W. C. Rogers, later a chief of the Cherokee Nation, established a trading post near here in 1872. A post office was opened in Rogers' store on March 12, 1880. The name comes from Skiatooka, a prominent Osage who traded in Rogers' store.

St. John's School

Osage County
Location: at intersection of OK-20 and Blackburn Road, eleven miles west of Hominy
Material: Granite
Note: Marker reported missing on 12/20/2023
Topics: Education, American Indians, Religion/Philosophy, Territorial Period 1861–1907

The St. John's School for Osage boys was founded by the Bureau of Catholic Indian Missions in 1888 on the banks of Hominy Creek. A four-story stone building was erected in 1893 to replace the original log school. The school closed in 1913 but the buildings were maintained until the 1950s when they were torn down.

St. Louis School

Osage County
Location: just off US-60 south and west of Clear Creek Bridge in Pawhuska
Topics: American Indians, Education, Social/Cultural, Religion/Philosophy

This Osage girls school was founded in 1887 by Mother Mary Katharine Drexel, a Philadelphia heiress who entered a convent as a young woman and used her fortune to support educational institutions across the southern United States, and the Bureau of Catholic Indian Missions. The school's original frame building burned in 1889 and was replaced by a four-story stone building. In 1942, the school became St.
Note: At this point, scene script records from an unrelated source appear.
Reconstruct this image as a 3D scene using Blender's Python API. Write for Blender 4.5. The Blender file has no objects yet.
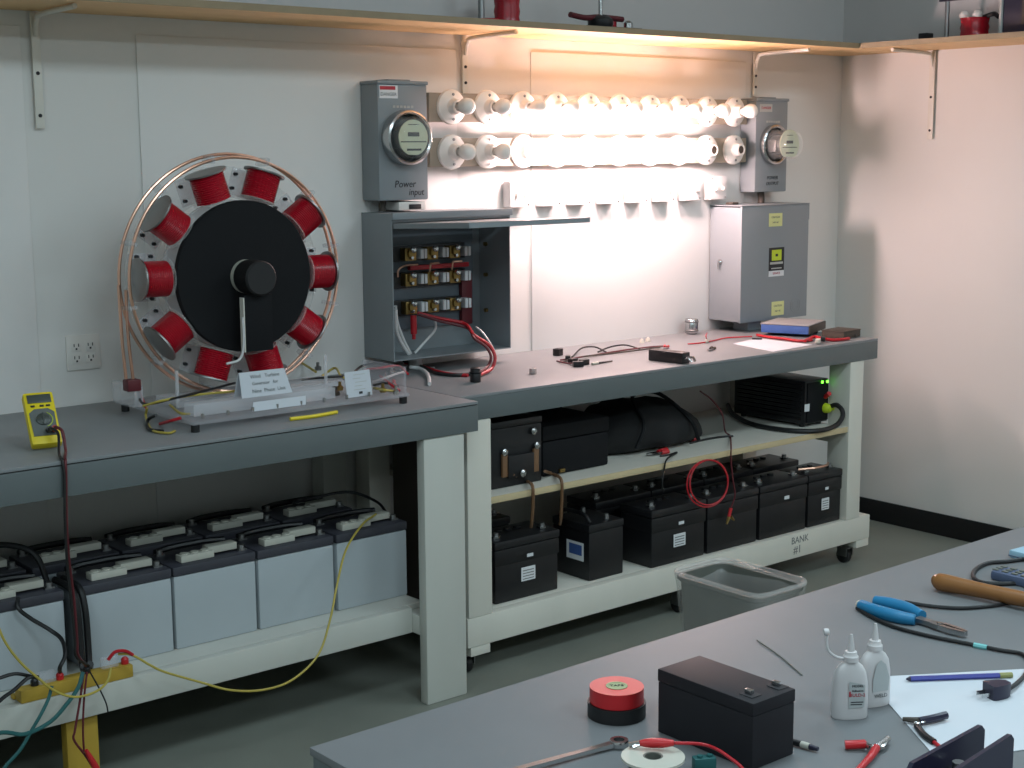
import bpy, bmesh, math, random
from mathutils import Vector as V, Matrix, noise as mnoise
PI = math.pi
random.seed(7)
SC = bpy.context.scene
COL = SC.collection

# ------------------------------------------------------------------ camera numbers (the frame is 1024 x 768)
CAM = V((0.0386, -4.5573, 1.8115)); YAW, PIT, ROL, F = -0.692, -0.1579, -0.0067, 1469.46
_c, _s = math.cos(YAW), math.sin(YAW)
_F = V((-_s * math.cos(PIT), _c * math.cos(PIT), math.sin(PIT))); _R = V((_c, _s, 0)); _U = _R.cross(_F)
CR = _R * math.cos(ROL) + _U * math.sin(ROL); CU = -_R * math.sin(ROL) + _U * math.cos(ROL)
def ray(u, v): return _F + CR * ((u - 512) / F) - CU * ((v - 384) / F)
def onz(u, v, z):
    d = ray(u, v); return CAM + d * ((z - CAM.z) / d.z)
def ony(u, v, y):
    d = ray(u, v); return CAM + d * ((y - CAM.y) / d.y)
def onx(u, v, x):
    d = ray(u, v); return CAM + d * ((x - CAM.x) / d.x)

# ------------------------------------------------------------------ materials
def lin(c):
    return tuple(((v / 255) / 12.92 if v / 255 <= .04045 else ((v / 255 + .055) / 1.055) ** 2.4) for v in c)
MATS = {}
def mat(name, rgb, rough=.5, metal=0., noise=.08, scale=12., bump=0., alpha=1., emit=None, spec=.5, stretch=None, trans=0., sss=None):
    m = bpy.data.materials.new(name); m.use_nodes = True; nt = m.node_tree; n = nt.nodes; l = nt.links
    b = n['Principled BSDF']; c = lin(rgb)
    b.inputs['Roughness'].default_value = rough; b.inputs['Metallic'].default_value = metal
    b.inputs['Specular IOR Level'].default_value = spec
    b.inputs['Alpha'].default_value = alpha
    b.inputs['Transmission Weight'].default_value = trans
    tc = n.new('ShaderNodeTexCoord'); mp = n.new('ShaderNodeMapping'); nz = n.new('ShaderNodeTexNoise')
    l.new(tc.outputs['Object'], mp.inputs[0]); l.new(mp.outputs[0], nz.inputs['Vector'])
    if stretch: mp.inputs['Scale'].default_value = stretch
    nz.inputs['Scale'].default_value = scale; nz.inputs['Detail'].default_value = 4
    mx = n.new('ShaderNodeMix'); mx.data_type = 'RGBA'
    mx.inputs[6].default_value = tuple(max(0, x * (1 - noise)) for x in c) + (1,)
    mx.inputs[7].default_value = tuple(min(1, x * (1 + noise)) for x in c) + (1,)
    l.new(nz.outputs['Fac'], mx.inputs[0]); l.new(mx.outputs[2], b.inputs['Base Color'])
    if bump:
        bp = n.new('ShaderNodeBump'); bp.inputs['Strength'].default_value = bump; bp.inputs['Distance'].default_value = .004
        l.new(nz.outputs['Fac'], bp.inputs['Height']); l.new(bp.outputs[0], b.inputs['Normal'])
    if emit:
        b.inputs['Emission Color'].default_value = lin(emit[0]) + (1,); b.inputs['Emission Strength'].default_value = emit[1]
    MATS[name] = m
    return m
M = MATS
LAMP = 225.
mat('wall_paint', (222, 220, 216), .7, noise=.03, scale=3, bump=.03)
mat('upper_paint', (210, 208, 206), .7, noise=.03, scale=3)
mat('panel_paint', (225, 223, 220), .65, noise=.03, scale=4, bump=.03)
mat('ceiling_tile', (225, 225, 220), .8)
mat('concrete', (124, 127, 118), .55, noise=.16, scale=3.5, bump=.05)
mat('black_rubber', (20, 20, 22), .5)
mat('bench_gray', (128, 131, 133), .45, spec=.35, noise=.06, scale=9, bump=.02)
mat('table_gray', (114, 116, 118), .52, noise=.06, scale=9, bump=.03, spec=.3)
mat('cart_white', (216, 213, 202), .5, noise=.07, scale=7, stretch=(1, 1, .15), bump=.05)
mat('bench_edge', (94, 101, 102), .45, noise=.06, scale=9, bump=.02)
mat('white_wood', (194, 194, 186), .5, noise=.07, scale=7, stretch=(1, 1, .15), bump=.05)
mat('dark_groove', (45, 45, 46), .8)
mat('plywood', (222, 184, 130), .55, noise=.1, scale=5, stretch=(.25, 3, 1))
mat('ply_edge', (150, 132, 104), .6, noise=.15, scale=20)
mat('raw_wood', (196, 178, 140), .6, noise=.12, scale=8)
mat('shelf_top', (120, 124, 124), .6)
mat('bracket_white', (220, 216, 206), .4)
mat('box_gray', (132, 139, 143), .42, noise=.04, scale=6)
mat('box_inside', (96, 104, 112), .5, noise=.06)
mat('steel', (190, 190, 190), .22, 1., noise=.05)
mat('dull_steel', (150, 150, 150), .4, 1., noise=.1)
mat('brass', (150, 126, 78), .42, 1., noise=.1)
mat('brown_strap', (120, 88, 62), .5)
mat('box_glare_pale', (226, 222, 220), .5)  # metal switch boxes coloured near white, lamp glare put into the colour
mat('copper', (232, 184, 160), .28, 1., noise=.05)
mat('clear_glass', (235, 238, 235), .04, alpha=.16)
mat('acrylic', (222, 222, 228), .08, alpha=.24)
mat('acrylic_edge', (228, 228, 232), .1, alpha=.32)
mat('liner', (205, 203, 200), .14, alpha=.27, noise=.15, scale=25, bump=.5)
mat('bin_gray', (98, 101, 94), .5)
mat('dial', (196, 204, 176), .6)
mat('black_plastic', (24, 24, 27), .4, noise=.1)
mat('battery_black', (18, 18, 21), .42, noise=.1)
mat('matte_black', (16, 17, 20), .75, noise=.1, spec=.25)
mat('fg_battery', (28, 27, 32), .6, noise=.15, scale=30, spec=.35)
mat('bag_cloth', (21, 21, 23), .8, noise=.2, scale=10, bump=.2)
mat('porcelain', (226, 222, 216), .3, noise=.02)
mat('bulb_white', (238, 234, 228), .2, noise=.01)
mat('bulb_lit', (255, 244, 230), .4, noise=.01, emit=((255, 221, 219), LAMP))
mat('board_brown', (150, 138, 122), .55, noise=.1, scale=8, stretch=(.3, 1, 2))
mat('coil_red', (168, 16, 36), .25, noise=.2, scale=60, spec=.6)
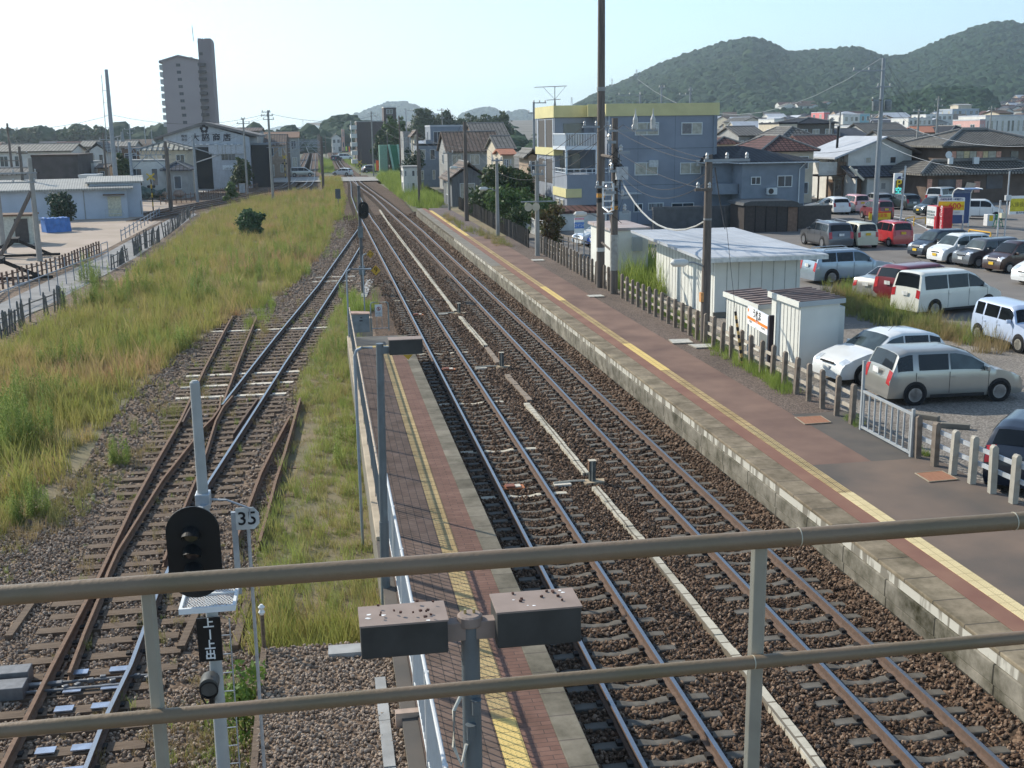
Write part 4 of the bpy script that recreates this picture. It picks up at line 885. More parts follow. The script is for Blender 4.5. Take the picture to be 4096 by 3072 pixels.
def add_win(t, x0, x1, z0, z1, y, side='f', pane=None, split=True, fr=None, off=None):
 "window on the front (-y, plane y) or left (-x, plane x=y) side, local coordinates"
 P = (lambda a, dd, z: (a, y + dd, z)) if side == 'f' else (lambda a, dd, z: (y + dd, a, z))
 mb = MB(); w = .06
 def bx(a0, a1, q0, q1, d0, d1):
  mb.bb(P(a0, d0, q0), P(a1, d1, q1))
 bx(x0, x1, z0, z0 + w, -.06, .04); bx(x0, x1, z1 - w, z1, -.06, .04); bx(x0, x0 + w, z0 + w, z1 - w, -.06, .04); bx(x1 - w, x1, z0 + w, z1 - w, -.06, .04)
 if split: bx((x0 + x1) / 2 - .025, (x0 + x1) / 2 + .025, z0 + w, z1 - w, -.05, .03)
 f = mb.o('window', fr or m_frame, t)
 if off is not None: f.location = off
 q = MB(); q.bb(P(x0 + w, -.02, z0 + w), P(x1 - w, -.012, z1 - w)); q.o('pane', pane or m_glass, f)
 return f
def house(label, loc, w, d, h, roof='gx', rh=1.6, wallm=None, roofm=None, rz=0, over=.5, fw=2, lw=1, st=2, cat='house', group=None, name='house', simple=False, seed=0, ridge=True):
 t = thing(name, label, cat, loc, rz, group); q = random.Random(seed or int(abs(loc[0] * 13 + loc[1] * 7)))
 wallm = wallm or m_plw; roofm = roofm or m_tileg; W2, D2 = w / 2, d / 2; th = .16
 if roof == 'gx':
  mb = MB(); mb.prism([(-D2, 0), (D2, 0), (D2, h), (0, h + rh * D2 / (D2 + over)), (-D2, h)], -W2, W2, 'x'); mb.o('wall', wallm, t)
  e = D2 + over; z0 = h - rh * over / (D2 + over)
  MB().prism([(-e, z0 + .02), (0, h + rh + .02), (e, z0 + .02), (e, z0 + th), (0, h + rh + th + .04), (-e, z0 + th)], -W2 - over * .6, W2 + over * .6, 'x').o('roof', roofm, t)
  R = [((-W2 - over * .6, 0, h + rh + th), (W2 + over * .6, 0, h + rh + th))]
 elif roof == 'gy':
  mb = MB(); mb.prism([(-W2, 0), (W2, 0), (W2, h), (0, h + rh * W2 / (W2 + over)), (-W2, h)], -D2, D2, 'y'); mb.o('wall', wallm, t)
  e = W2 + over; z0 = h - rh * over / (W2 + over)
  MB().prism([(-e, z0 + .02), (0, h + rh + .02), (e, z0 + .02), (e, z0 + th), (0, h + rh + th + .04), (-e, z0 + th)], -D2 - over * .6, D2 + over * .6, 'y').o('roof', roofm, t)
  R = [((0, -D2 - over * .6, h + rh + th), (0, D2 + over * .6, h + rh + th))]
 elif roof == 'hip':
  MB().bb((-W2, -D2, 0), (W2, D2, h)).o('wall', wallm, t)
  a, b = W2 + over, D2 + over; k = min(a, b) * .95; r = ((-a + k, 0), (a - k, 0)) if a >= b else ((0, -b + k), (0, b - k))
  vs = [(-a, -b, h), (a, -b, h), (a, b, h), (-a, b, h), (-a, -b, h + .12), (a, -b, h + .12), (a, b, h + .12), (-a, b, h + .12), (*r[0], h + rh), (*r[1], h + rh)]
  fs = [(0, 3, 2, 1), (0, 1, 5, 4), (1, 2, 6, 5), (2, 3, 7, 6), (3, 0, 4, 7)]
  fs += [(4, 5, 9, 8), (5, 6, 9), (6, 7, 8, 9), (7, 4, 8)] if a >= b else [(4, 5, 8), (5, 6, 9, 8), (6, 7, 9), (7, 4, 8, 9)]
  MB().add(vs, fs).o('roof', roofm, t)
  R = [(vs[8], vs[9])] + ([(vs[4], vs[8]), (vs[7], vs[8]), (vs[5], vs[9]), (vs[6], vs[9])] if a >= b else [(vs[4], vs[8]), (vs[5], vs[8]), (vs[6], vs[9]), (vs[7], vs[9])])
 elif roof == 'mono':
  MB().prism([(-D2, 0), (D2, 0), (D2, h + rh), (-D2, h)], -W2, W2, 'x').o('wall', wallm, t)
  MB().prism([(-D2 - over, h + .02 - rh * over / d), (D2 + over, h + rh + .02 + rh * over / d), (D2 + over, h + rh + .2 + rh * over / d), (-D2 - over, h + .2 - rh * over / d)], -W2 - over, W2 + over, 'x').o('roof', roofm, t); R = []
 else:
  MB().bb((-W2, -D2, 0), (W2, D2, h)).o('wall', wallm, t)
  MB().bb((-W2 - .05, -D2 - .05, h), (W2 + .05, D2 + .05, h + .25)).o('roof', roofm, t); R = []
  if rh > .5: MB().bb((-W2 * .3, -D2 * .3, h + .25), (W2 * .2, D2 * .3, h + .25 + rh)).o('roof_house', wallm, t)
 if ridge and R and not simple:
  mb = MB()
  for a, b in R: mb.tube([Vector(a) + Vector((0, 0, .04)), Vector(b) + Vector((0, 0, .04))], .11, 6)
  mb.o('ridge', m_ridge, t)
 sh = h / st
 for s in range(st):
  for side, n, half in (('f', fw, W2), ('l', lw, D2)):
   for i in range(n):
    c = -half + (i + .5) * 2 * half / n + q.uniform(-.2, .2); hw = min(.8, half / n * .55) * q.choice([.6, 1, 1]); z0 = s * sh + sh * (.32 if s else .12 if q.random() < .4 else .35)
    add_win(t, c - hw, c + hw, z0, min(s * sh + sh * .82, h - .15), -(D2 if side == 'f' else W2), side, q.choice([m_glass, m_glass, m_glassl]), hw > .5)
 return t
def hp(label, x0, x1, ye, yr, Y, depth, roof='gx', wallm=None, roofm=None, zg=.38, rz=0, **k):
 a, b = HY(x0, ye, Y), HY(x1, ye, Y); zr = HY((x0 + x1) / 2, yr, Y + (depth / 2 if roof not in ('flat', 'mono', 'gy') else 0)).z
 h = (a.z + b.z) / 2 - zg; rh = max(.3, zr - (a.z + b.z) / 2)
 return house(label, ((a.x + b.x) / 2, Y + depth / 2, zg), b.x - a.x, depth, max(h, 2.0), roof, rh, wallm, roofm, rz, **k)

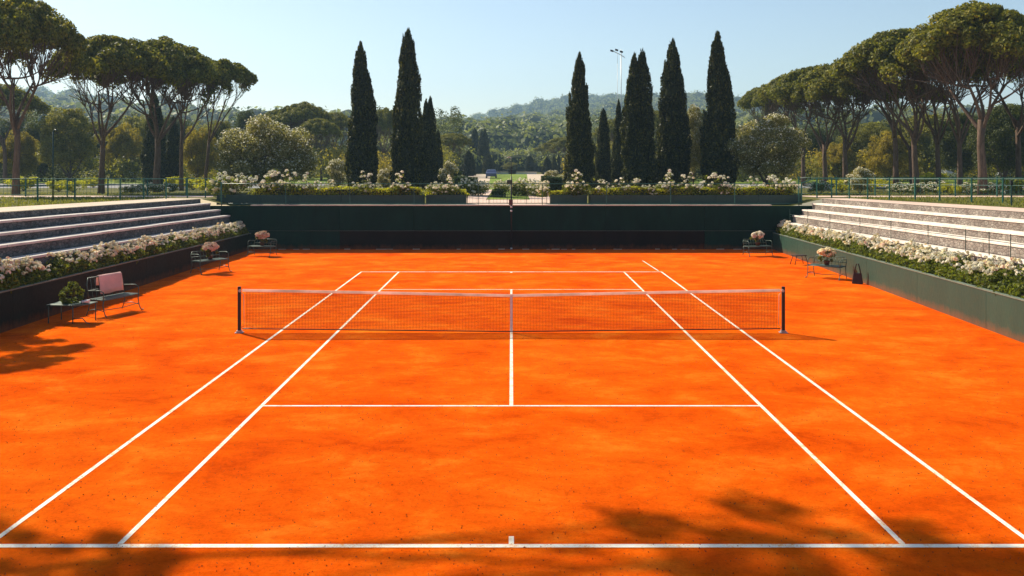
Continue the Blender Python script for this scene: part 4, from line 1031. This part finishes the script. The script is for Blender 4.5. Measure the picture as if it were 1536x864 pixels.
# low garden shrubs by the side fences
SB = make_broadleaf(71, 'hedge', 1.0, .9, .02, 70, 26, .10, 0, .03, name='garden_shrub'); SR = make_broadleaf(72, 'rose', 1.0, .9, .02, 70, 26, .10, 16, .03, name='garden_shrub')
shr = [(SB,88,62,.9,1.2,'clipped yellow green shrub behind the left fence beside the first pine'),(SB,110,60,.9,.9,'second yellow green shrub right of the first pine'),(SB,140,72,.9,1.3,'low golden shrub left of the second pine trunk'),(SR,222,53,.7,.8,'small flowering shrub left of the thick pine trunk'),
 (SR,196,52,.55,.8,'tiny flowering shrub between the second and third pine trunks'),(SR,250,54,.7,.7,'small white flowering shrub right of the thick pine trunk'),(SB,262,68,1.1,1.2,'green shrub at the foot of the dark cypress pair'),(SB,290,66,1.0,1.4,'green shrub left of the leaning pine'),
 (SB,316,60,.9,1.2,'green shrub in front of the leaning pine'),(SR,1230,54,.8,1.0,'small flowering shrub at the near end of the right fence'),(SB,1262,60,1.0,1.2,'green shrub between the first right pine trunks'),(SB,1306,62,1.1,1.4,'green shrub right of the pale flowering shrub'),
 (SR,1352,52,.7,1.0,'small white flowering shrub under the middle right pine'),(SR,1380,51,.7,.9,'orange white flowering shrub below the broad right pine'),(SR,1408,52,.8,.9,'white flowering shrub left of the first pale trunk'),(SB,1425,50,.8,.7,'yellow green shrub in front of the first pale trunk'),
 (SR,1452,51,.7,.8,'white flowering shrub between the two pale trunks'),(SR,1490,50,.7,.9,'pink white flowering shrub right of the tallest right pine'),(SB,1524,60,1.0,1.4,'green shrub near the right edge behind the fence'),(SB,1400,70,1.4,1.5,'taller green shrub behind the right fence'),(SB,36,64,1.2,1.4,'green shrub behind the first pine trunk')]
used = set()
for i, (p, px, D, h, w, lb) in enumerate(shr):
    X = WX(px, D); place(p, (X, WY(D), float(zg(X, D))), i*1.1, (w/.9, w/.9, h), lb, 'shrub', 'low shrubs by the side fences', first=p.name not in used); used.add(p.name)
# grass tufts on the upper strips
rng = np.random.default_rng(9); n = 26000
sd = rng.choice([-1, 1], n); D = rng.uniform(26, 58, n); X = sd*(16.6 + rng.uniform(0, 1, n)**1.3*18); ok = ~((D > 45.4) & (D < 49.4)); X, D = X[ok], D[ok]
Z = np.array([float(zg(a, b)) for a, b in zip(X, D)])
P = np.stack([X, D+CAMY, Z+.03], 1); v = quads(P, np.tile([0,0,1.], (len(P),1)), .12, .035, rng, 'blade', .6)
M['blade'] = leaf_mat('grass_blade', (.10,.12,.02), (.26,.25,.07), .4, .1)
tag(link('grass', leafobj('grass', [v], [M['blade']])), 'short dry grass on the strips beside both side fences', 'grass', kind='stuff')
# clay crumbs
rng = np.random.default_rng(10); n = 15000
P = np.stack([rng.uniform(-11.5,11.3,n), -13.5 + rng.uniform(0,1,n)**2*30, np.full(n,.006)], 1)
v = quads(P, randdir(n, rng), .019, .016, rng, 'flat')
M['crumb'] = simple('clay_crumb', (.34,.045,.006), .95)
tag(link('clay_crumbs', leafobj('clay_crumbs', [v], [M['crumb']])), 'loose clay crumbs scattered on the court surface', 'clay crumbs', kind='stuff')

# ---------------------------------------------------------------- haze
hz = MB(); hz.box(-1800, 1800, -80, 1760, -1.0, 160)
t = NT('air_haze'); pv = t.n('ShaderNodeVolumePrincipled'); pv.inputs['Color'].default_value = (.52,.78,1,1); pv.inputs['Density'].default_value = .00038; pv.inputs['Anisotropy'].default_value = .2
t.l(pv.outputs[0], t.out.inputs['Volume'])
o = hz.build('haze', t.m); tag(o, 'thin blue haze lying over the distant hills', 'haze', kind='stuff')

# ---------------------------------------------------------------- camera, light
sc = bpy.context.scene
cam = bpy.data.cameras.new('camera'); co = bpy.data.objects.new('camera', cam); C.objects.link(co)
cam.sensor_width = 36; cam.lens = 36*F/1536; cam.shift_y = -189/1536; cam.shift_x = 1/1536
cam.clip_start = .1; cam.clip_end = 6000
co.location = (0, CAMY, CAMZ); co.rotation_euler = (PI/2, 0, 0); sc.camera = co
sd_ = Vector((-.85, .85, 1.0)).normalized()      # towards the sun
sun = bpy.data.lights.new('sun', 'SUN'); sun.energy = 4.9; sun.angle = math.radians(.5); sun.color = (1, .89, .70)
so = bpy.data.objects.new('sun', sun); C.objects.link(so); so.rotation_euler = sd_.to_track_quat('Z', 'Y').to_euler()
w = bpy.data.worlds.new('World'); sc.world = w; w.use_nodes = True; nt_ = w.node_tree; bgd = nt_.nodes['Background']
sky = nt_.nodes.new('ShaderNodeTexSky'); sky.sky_type = 'NISHITA'; sky.sun_disc = False
sky.sun_elevation = math.asin(sd_.z); sky.sun_rotation = math.atan2(sd_.x, sd_.y)
sky.air_density = 1.0; sky.dust_density = .7; sky.ozone_density = 1.0
nt_.links.new(sky.outputs[0], bgd.inputs[0]); bgd.inputs[1].default_value = .085
sc.view_settings.view_transform = 'Standard'; sc.view_settings.look = 'None'; sc.view_settings.exposure = .70; sc.view_settings.gamma = 1
cy = sc.cycles; cy.max_bounces = 6; cy.diffuse_bounces = 3; cy.transmission_bounces = 4; cy.volume_bounces = 0; cy.transparent_max_bounces = 8
cy.use_denoising = True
Louis Academy. Later, the buildings were razed and replaced with a low-income housing project. In 2000, Mother Katharine was named a saint by Pope John Paul II.

Wooster Mound

Osage County
Location: on OK-99 near Wynona
Topics: Government, Folklife, Social/Cultural, Territorial Period 1861–1907

Near here in 1903, lawman Wiley G. Haines and a small posse killed Sam and Will Martin who were wanted for murder, robbery, and other crimes in five states. A third member of the Martin Gang, Clarence Simmons, escaped.


Osage County
Location: on OK-99, eight miles south of Pawhuska
Topics: Government, Territorial Period 1861–1907, Mass Communication

Post office was established in 1903 in Wynona, a Sioux word meaning "first-born daughter.